Acho que é natural, é meio orgânico. Você não precisa convencer um flamenguista a torcer para o Flamengo, não precisa convencer um corintiano a torcer para o Corinthians. A paixão está ali. Mas isso precisa ser fomentado, precisamos conversar com esse torcedor. O case do Cruzeiro é interessante. Conseguiu aumentar seu público significativamente, de uma média de 700 pessoas na primeira fase para 20 mil na final. Cada clube tem seu contexto. Não há uma "régua única" para cobrar presença, é algo a ser construído com cada clube.
O calendário feminino terá 22% mais jogos em 2026. Qual é o número ideal?
Já estamos perto do limite. Decidimos não usar a data Fifa, pois é o momento de ver a seleção brasileira. E é o período de recuperar atletas e time. Ano que vem, a Série A2 passa de 70 para 134 jogos. Discutimos outras competições. Ainda tem uma margem, mas temos que fortalecer os estaduais, não podemos espremer esse desenvolvimento.
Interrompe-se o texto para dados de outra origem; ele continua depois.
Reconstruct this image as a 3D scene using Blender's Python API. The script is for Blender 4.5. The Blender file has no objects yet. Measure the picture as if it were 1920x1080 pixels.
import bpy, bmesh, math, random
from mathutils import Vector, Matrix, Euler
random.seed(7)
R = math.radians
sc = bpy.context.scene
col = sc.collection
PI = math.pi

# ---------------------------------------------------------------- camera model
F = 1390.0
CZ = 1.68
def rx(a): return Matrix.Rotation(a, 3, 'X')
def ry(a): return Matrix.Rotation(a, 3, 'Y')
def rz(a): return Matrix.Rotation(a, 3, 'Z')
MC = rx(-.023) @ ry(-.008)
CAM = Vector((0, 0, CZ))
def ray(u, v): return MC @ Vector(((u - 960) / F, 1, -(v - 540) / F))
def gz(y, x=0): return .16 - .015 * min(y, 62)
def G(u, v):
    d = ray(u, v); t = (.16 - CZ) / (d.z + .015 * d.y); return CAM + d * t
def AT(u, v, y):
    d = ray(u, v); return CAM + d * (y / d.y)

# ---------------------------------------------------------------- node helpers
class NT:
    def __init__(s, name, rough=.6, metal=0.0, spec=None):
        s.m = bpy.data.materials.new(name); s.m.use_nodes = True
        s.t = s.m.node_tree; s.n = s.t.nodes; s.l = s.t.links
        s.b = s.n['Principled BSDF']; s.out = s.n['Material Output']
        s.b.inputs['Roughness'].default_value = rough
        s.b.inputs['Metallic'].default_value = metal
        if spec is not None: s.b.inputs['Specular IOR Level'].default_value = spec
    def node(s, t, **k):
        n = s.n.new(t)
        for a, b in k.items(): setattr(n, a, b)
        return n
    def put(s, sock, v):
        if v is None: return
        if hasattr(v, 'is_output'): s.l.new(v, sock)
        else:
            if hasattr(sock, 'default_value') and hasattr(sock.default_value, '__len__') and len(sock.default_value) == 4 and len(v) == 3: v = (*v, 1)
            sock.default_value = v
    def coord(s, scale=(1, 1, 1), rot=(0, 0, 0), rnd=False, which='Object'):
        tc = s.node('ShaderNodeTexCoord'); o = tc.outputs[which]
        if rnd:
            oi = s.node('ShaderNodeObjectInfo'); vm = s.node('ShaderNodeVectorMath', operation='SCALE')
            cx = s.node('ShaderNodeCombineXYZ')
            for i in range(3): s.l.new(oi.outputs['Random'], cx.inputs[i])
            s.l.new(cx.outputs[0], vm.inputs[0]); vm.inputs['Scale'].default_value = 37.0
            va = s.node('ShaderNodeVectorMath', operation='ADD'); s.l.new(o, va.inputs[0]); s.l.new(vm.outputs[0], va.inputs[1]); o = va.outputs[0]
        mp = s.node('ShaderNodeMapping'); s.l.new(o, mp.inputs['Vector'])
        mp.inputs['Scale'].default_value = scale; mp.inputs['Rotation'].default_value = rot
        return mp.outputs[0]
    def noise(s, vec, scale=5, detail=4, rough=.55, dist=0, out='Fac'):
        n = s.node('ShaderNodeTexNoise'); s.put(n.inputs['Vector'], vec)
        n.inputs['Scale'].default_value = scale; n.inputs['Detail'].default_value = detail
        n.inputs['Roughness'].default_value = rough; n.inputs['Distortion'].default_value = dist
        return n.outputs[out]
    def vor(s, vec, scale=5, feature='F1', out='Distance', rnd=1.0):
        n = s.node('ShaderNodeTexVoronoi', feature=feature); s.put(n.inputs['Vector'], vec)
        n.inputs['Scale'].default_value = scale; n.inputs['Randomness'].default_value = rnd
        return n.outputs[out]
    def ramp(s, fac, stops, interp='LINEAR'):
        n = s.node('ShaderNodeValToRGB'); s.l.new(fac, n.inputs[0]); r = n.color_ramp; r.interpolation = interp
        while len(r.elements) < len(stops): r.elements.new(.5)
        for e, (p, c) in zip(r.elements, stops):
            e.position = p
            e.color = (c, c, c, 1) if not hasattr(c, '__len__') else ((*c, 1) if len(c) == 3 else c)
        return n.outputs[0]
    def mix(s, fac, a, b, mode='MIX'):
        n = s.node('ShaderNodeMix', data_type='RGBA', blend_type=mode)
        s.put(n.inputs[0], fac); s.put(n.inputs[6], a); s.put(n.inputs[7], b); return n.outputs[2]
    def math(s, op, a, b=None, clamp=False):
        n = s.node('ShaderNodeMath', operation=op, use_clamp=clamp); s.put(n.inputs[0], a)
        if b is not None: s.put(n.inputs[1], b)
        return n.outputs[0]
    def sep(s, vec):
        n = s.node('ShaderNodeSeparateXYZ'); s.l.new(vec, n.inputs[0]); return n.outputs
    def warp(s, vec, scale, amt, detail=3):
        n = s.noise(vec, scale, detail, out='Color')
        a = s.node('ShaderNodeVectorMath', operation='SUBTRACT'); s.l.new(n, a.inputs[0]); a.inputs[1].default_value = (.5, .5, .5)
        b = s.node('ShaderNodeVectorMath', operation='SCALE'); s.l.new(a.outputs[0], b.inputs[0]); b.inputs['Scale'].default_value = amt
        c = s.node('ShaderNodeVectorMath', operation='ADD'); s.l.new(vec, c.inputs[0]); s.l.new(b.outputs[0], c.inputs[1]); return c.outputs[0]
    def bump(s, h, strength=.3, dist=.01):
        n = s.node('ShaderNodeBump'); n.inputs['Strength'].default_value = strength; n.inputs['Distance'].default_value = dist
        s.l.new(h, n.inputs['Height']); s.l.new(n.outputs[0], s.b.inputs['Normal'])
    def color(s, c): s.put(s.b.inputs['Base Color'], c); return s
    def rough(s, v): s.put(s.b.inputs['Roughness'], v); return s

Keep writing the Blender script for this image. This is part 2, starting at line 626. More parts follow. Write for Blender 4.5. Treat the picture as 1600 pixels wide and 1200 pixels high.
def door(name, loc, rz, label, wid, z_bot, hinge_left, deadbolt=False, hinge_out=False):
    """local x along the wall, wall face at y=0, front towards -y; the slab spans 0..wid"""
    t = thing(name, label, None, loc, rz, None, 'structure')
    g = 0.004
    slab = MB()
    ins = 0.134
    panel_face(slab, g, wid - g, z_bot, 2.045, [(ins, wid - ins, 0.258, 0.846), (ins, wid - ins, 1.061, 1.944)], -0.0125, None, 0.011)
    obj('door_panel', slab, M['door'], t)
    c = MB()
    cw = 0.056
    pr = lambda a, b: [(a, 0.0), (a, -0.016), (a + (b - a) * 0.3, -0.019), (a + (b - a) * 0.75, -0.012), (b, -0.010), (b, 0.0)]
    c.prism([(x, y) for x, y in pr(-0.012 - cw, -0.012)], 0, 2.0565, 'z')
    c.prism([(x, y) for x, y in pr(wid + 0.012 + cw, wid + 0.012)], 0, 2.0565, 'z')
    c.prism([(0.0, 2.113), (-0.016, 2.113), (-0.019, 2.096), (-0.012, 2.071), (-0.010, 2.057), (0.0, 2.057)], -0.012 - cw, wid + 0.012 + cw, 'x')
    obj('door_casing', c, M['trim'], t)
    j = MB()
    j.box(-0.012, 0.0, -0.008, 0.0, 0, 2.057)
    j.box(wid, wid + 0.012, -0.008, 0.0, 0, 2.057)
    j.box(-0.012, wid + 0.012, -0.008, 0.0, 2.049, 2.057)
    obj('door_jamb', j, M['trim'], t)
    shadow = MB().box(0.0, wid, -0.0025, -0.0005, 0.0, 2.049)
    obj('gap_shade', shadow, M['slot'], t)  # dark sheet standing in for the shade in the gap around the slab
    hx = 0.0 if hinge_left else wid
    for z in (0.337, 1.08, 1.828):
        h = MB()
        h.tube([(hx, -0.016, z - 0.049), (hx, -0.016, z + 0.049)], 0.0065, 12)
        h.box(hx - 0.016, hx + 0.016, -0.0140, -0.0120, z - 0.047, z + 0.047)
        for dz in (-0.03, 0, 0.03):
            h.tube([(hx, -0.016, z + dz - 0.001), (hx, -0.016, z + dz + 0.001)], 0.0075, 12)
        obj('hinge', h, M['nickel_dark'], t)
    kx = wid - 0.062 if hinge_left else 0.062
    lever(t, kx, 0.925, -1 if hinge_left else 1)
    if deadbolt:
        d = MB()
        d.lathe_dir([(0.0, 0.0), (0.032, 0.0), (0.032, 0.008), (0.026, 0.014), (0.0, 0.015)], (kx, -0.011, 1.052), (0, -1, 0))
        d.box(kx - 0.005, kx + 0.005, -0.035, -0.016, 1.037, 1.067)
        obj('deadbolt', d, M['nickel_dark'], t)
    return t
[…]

Qual legado a Copa do Mundo vai deixar no Brasil?
Quando pensamos no legado, temos que ir muito além do futebol. Temos que pensar no esporte feminino, mas também na figura da mulher na sociedade. Vamos trabalhar muito para abordar temas delicados e causar impacto na sociedade. "Será que o estádio estará cheio? Ou que o Brasil vai ser campeão?", acho que legado é além de tudo isso. É hora de mostrar quem somos, o que fazemos e aonde podemos e queremos chegar. É a Copa das mulheres.
Pode ser com a seleção brasileira campeã do mundo?
Deve ser com a seleção campeã (risos). Antes de ir para Bangkok (Tailândia, onde o Brasil foi anunciado como sede), gravei um vídeo no Maracanã. Falei: "Em 2007, estávamos aqui, 70 mil pessoas e fomos campeãs (Pan-Americano). Agora, em 2027, 20 anos depois...". Tenho acreditado muito. Nossa primeira medalha de prata nos levou à final de Copa do Mundo. Ano passado, veio essa medalha de prata… Não podemos garantir nada, é uma responsabilidade gigante para elas, mas pensando em energia, acho que está acontecendo. Olha, fico toda arrepiada.